The IRS may not collect tax claims against a debtor in bankruptcy unless it obtains relief from the automatic stay. See 11 U.S.C. § 362(a)(6) (1988). Because such relief is rarely granted, the IRS usually is "prohibited by reason of such case" from collecting taxes until the bankruptcy petition is dismissed. Under § 6503(h)(2), therefore, the collection limitation period usually does not begin to run until six months after dismissal.

. "[A] court should go beyond the literal language of a statute if reliance on that language would defeat the plain purpose of the statute: . the court will not look merely to a particular clause in which general words may be used, but will take in connection with it the whole statute ... and the objects and policy of the law....’ " Bob Jones Univ. v. United States, 461 U.S. 574, 586, 103 S.Ct. 2017, 2025, 76 L.Ed.2d 157 (1983) (quoting Brown v. Duchesne, 60 U.S. (19 How.) 183, 184, 15 L.Ed. 595 (1857) (emphasis added)).

. For example, priority claims are not discharged in Chapter 13 until paid in full. 11 U.S.C. §§ 1322(a)(2), 1328 (1988). Nonpriority claims, however, may be discharged upon pro rata payment with general, unsecured claims. Id. § 1328.

. The House Report evinces a similar concern: "An open-ended dischargeability policy would provide an opportunity for tax evasion through bankruptcy, by permitting discharge of tax debts before a taxing authority had an opportunity to collect any taxes due.” H.R.Rep. No. 595, 95th Cong., 1st Sess. 190 (1978), reprinted in 1978 U.S.C.C.A.N. 5963, 6150.

. Contrary to the debtors’ assertions, tax claim collection and priority are intimately related. The sole function of assigning priority to certain tax claims is to enhance the government’s ability to collect those claims.

. Such an interpretation would also be inconsistent with the maxim contra non valentem agere, non currit praesciptio ("the prescription does not run against one unable to act”). See 51 Am. Jur.2d Limitations on Actions §§ 138-77 (1970).

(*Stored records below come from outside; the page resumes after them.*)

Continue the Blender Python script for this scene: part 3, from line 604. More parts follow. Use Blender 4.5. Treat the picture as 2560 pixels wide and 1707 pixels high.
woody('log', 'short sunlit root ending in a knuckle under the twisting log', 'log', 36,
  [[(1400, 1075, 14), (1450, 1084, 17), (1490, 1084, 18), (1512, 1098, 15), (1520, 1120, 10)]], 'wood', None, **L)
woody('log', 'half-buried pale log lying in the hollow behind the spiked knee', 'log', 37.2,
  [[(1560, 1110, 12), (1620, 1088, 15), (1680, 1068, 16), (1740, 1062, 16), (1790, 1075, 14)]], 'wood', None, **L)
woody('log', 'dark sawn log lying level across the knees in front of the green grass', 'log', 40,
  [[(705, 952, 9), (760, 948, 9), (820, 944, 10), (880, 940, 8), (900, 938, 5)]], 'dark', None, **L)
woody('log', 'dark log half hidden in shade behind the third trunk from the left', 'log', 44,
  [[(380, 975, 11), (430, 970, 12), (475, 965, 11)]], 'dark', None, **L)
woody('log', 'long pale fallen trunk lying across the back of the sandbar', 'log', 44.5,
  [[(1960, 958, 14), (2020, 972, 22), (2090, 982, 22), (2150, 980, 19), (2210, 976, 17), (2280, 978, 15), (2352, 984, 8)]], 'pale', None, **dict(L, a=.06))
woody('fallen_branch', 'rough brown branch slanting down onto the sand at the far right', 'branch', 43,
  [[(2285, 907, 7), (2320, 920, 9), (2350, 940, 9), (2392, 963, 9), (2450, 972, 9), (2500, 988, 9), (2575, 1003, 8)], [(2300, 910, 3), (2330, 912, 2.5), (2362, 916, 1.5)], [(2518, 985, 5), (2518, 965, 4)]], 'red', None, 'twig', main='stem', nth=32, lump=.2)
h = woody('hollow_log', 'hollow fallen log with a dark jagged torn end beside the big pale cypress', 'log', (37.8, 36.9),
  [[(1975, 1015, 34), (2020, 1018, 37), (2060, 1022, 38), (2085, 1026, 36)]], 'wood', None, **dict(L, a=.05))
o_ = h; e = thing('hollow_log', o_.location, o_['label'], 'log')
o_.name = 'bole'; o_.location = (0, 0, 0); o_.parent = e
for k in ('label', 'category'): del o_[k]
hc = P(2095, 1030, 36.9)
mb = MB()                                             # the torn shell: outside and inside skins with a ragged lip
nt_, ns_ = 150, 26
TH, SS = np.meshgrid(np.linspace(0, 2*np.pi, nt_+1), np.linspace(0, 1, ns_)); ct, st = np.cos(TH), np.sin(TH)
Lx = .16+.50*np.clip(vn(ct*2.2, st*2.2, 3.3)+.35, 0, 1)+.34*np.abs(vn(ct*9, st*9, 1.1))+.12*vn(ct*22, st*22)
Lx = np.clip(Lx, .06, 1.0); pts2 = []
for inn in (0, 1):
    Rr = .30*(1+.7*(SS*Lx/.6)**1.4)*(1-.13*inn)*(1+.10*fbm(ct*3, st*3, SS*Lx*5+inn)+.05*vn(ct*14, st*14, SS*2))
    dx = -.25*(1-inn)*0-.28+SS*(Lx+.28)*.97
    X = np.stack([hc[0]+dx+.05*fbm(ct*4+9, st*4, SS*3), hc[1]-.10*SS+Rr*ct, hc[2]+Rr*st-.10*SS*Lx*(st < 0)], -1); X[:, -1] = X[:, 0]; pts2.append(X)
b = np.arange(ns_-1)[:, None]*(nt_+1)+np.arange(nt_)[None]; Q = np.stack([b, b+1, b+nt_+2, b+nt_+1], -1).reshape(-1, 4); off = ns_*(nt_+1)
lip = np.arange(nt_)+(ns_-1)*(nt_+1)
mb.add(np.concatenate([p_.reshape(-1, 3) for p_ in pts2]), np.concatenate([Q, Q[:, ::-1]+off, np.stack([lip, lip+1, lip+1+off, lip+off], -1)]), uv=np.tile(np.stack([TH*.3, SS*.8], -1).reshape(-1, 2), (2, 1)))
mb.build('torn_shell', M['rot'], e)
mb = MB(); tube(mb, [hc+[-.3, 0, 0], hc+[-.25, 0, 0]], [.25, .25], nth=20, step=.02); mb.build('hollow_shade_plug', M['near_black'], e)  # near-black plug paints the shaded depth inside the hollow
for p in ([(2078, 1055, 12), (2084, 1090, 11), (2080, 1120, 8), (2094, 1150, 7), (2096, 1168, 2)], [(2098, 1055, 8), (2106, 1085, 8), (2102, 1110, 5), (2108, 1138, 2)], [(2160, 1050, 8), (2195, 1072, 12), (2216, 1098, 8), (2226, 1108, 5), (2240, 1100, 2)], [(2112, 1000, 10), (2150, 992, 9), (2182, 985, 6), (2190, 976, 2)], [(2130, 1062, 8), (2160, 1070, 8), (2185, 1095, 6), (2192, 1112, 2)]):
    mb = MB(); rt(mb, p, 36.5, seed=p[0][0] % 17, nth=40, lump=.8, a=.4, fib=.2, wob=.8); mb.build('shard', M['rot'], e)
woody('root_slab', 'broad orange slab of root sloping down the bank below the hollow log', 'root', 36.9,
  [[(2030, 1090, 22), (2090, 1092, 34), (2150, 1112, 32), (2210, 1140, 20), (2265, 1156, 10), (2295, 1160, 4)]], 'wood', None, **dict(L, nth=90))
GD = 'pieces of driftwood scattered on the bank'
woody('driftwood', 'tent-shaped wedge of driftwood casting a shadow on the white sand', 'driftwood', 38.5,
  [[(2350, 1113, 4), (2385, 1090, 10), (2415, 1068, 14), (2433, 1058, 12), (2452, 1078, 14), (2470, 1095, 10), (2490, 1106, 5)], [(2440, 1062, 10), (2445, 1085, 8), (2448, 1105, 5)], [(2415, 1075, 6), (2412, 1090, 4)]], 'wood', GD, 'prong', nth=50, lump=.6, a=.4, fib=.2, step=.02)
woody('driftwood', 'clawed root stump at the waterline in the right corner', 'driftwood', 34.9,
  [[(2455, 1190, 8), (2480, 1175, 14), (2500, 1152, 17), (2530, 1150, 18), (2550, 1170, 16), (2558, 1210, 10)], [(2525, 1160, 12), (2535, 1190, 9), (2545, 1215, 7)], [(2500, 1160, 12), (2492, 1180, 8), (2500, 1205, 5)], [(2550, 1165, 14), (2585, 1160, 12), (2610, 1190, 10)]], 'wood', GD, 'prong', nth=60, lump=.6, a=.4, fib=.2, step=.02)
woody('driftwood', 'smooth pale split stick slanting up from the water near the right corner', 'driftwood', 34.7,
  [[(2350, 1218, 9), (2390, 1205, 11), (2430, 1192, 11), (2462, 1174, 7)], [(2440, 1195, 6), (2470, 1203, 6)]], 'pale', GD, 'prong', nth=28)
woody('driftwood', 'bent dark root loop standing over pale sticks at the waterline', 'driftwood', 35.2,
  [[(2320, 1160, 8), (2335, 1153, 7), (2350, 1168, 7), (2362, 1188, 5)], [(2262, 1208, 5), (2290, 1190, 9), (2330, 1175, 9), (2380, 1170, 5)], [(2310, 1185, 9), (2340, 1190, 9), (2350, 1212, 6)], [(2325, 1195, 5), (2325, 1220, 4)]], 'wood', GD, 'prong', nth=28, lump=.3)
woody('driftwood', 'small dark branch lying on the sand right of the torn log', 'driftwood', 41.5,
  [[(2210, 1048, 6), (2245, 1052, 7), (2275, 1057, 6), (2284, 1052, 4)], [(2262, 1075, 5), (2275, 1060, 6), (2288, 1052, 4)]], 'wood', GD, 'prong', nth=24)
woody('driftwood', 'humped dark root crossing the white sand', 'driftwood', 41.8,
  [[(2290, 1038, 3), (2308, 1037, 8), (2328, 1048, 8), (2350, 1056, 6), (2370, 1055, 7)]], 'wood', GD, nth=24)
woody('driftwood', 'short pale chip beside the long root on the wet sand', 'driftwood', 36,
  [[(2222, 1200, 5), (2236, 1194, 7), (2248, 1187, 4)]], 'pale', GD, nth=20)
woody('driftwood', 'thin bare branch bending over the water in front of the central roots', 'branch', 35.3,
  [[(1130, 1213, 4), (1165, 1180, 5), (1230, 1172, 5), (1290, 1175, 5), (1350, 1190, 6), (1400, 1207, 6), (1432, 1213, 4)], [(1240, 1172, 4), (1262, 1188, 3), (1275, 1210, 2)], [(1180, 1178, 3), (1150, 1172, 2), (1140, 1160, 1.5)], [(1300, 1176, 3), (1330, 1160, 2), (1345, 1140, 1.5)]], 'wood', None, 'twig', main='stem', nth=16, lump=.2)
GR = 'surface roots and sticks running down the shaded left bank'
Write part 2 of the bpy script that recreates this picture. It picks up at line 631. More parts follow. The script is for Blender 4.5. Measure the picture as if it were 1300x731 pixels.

. See Montoya v. United States (In re Montoya), 965 F.2d 554, 555-58 (7th Cir.1992); Linder v. United States (In re Linder), 139 B.R. 950, 952-53 (D.Colo.1992); United States v. Deitz (In re Deitz), 116 B.R. 792, 794 (D.Colo.1990); Molina, 99 B.R. at 794-95; Stoll v. IRS (In re Stoll), 132 B.R. 782, 784-85 (N.D.Ga.1990); In re Ross, 130 B.R. 312, 313-14 (D.Neb.1991); In re Wise, 127 B.R. 20, 21-23 (E.D.Ark.1991); In re Ringdahl, [1990-91] Bankr.L.Rep. (CCH) ¶ 74,082, 1991 WL 284105 (Bankr.M.D.Fla. 1991); In re Bryant, 120 B.R. 983, 984-85 (E.D.Ark.1990); In re Davidson, 120 B.R. 777, 781-87 (D.N.J.1990); Florence, 115 B.R. at 110-13; In re Quinlan, 107 B.R. 300, 301 (D.Colo. 1989); In re Ryan, No. 88-B-07735-A, 1989 WL 155684 (Bankr.D.Colo.1989).

Although Brickley and several of these cases actually address the three-year priority period of § 507(a)(7)(A)(i), the analysis applies with equal force to the 240-day priority period. See Richards, 994 F.2d at 766 (applying cases construing the three-year period to analyze the 240-day period).

. Every other case that has mentioned the six-month extension has reached the same conclusion. See Montoya, 965 F.2d at 557; Deitz, 116 B.R. at 794; Ross, 130 B.R. at 313; Wise, 127 B.R. at 23. In Deitz, as in the case at bar, the additional six-months was the determining factor in whether the tax claims were entitled to priority.